Multi-Hop Wireless Routing

In continuation of the multi-hop wireless discussion from previous posts, I'm discussing some salient points from two papers, A High-Throughput Path Metric for Multi-Hop Wireless Routing [ETX] and A Performance Comparison of Multi-Hop Wireless Ad Hoc Network Routing Protocols [COMPARE].

Again, the motivation for researching routing policies for multi-hop wireless networks should be clear ... the problem changes drastically when you move away from the typical access point wireless communication (wireless communication is not more than one hop).   

The authors of [COMPARE] evaluated four different routing protocols based on three metrics: packet delivery ratio, routing overhead, and path optimality. Packet delivery ratio is exactly like what it sounds like and comparable to link loss ratios in [ETX] (which will be discussed shortly). Routing overhead is exactly what it sounds like as well. Path optimality is an interesting metric because it, as of this paper: "in the absence of congestion or other 'noise', path optimality measures the ability of the routing protocol to efficiently use network resources by selecting the shortest path from a source to a destination".

Before I divulge on the results of [COMPARE] I feel it is a fair time to motivate [ETX], whose premise was exactly: the most efficient paths through multi-hop networks may not always be the shortest ... i.e. shortest path is a bad metric for path optimality. The authors of [ETX] provide examples of such scenarios, but the crux of the problem comes down to the fact that not all wireless links are high-throughput and lossless. Rather, they again reinforce an important point: a single hop that delivers only 50% of packets might be less useful as two hops that each deliver 100% of packets.

In [COMPARE] the authors allude to the possible problems of shortest path optimality as "congestion or other 'noise'". It turns out, as was shown in [ETX], that there is a lot of lossy links ... a.k.a. links that suffer from a lot of 'noise' (interference, etc). In addition, many of these links are asymmetric. That is, sending packets one direction has a higher delivery ratio than the other direction. This is clearly an issue with respect to most wireless protocols because while data may only be sent in one direction, an ACK must be sent in the other direction.

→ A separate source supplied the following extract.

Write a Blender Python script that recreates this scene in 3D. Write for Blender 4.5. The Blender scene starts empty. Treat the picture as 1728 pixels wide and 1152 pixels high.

Ultimately the authors of [ETX] designed a new protocol called ETX (Expected Transmission Count) that is based on delivery ratios, asymmetry in the delivery ratios, and interference over longer routes.

A few more thoughts:
  • The authors of [COMPARE] claim that wireless networks have a fundamental limitation to wired networks for sending broadcast packets due to the fact that there is no medium to reserve for all "nodes in proximity". Two thoughts here: (1) it seems like you could augment the RTS/CTS scheme to allow for a node to broadcast a message to all nodes that can hear the RTS/CTS; (2) the multi-hop wireless protocols of Roofnet don't use RTS/CTS either.
  • The authors of [COMPARE] focused their studies on mobility and movement (which naturally changed the network topology) while the authors of [ETX] have a more subtle assumption that the wireless nodes are stationary (they at least assume this in Roofnet).
  • DSR (dynamic source routing) seemed to be the best candidate for environments like those simulated in the [COMPARE] paper (highly mobile).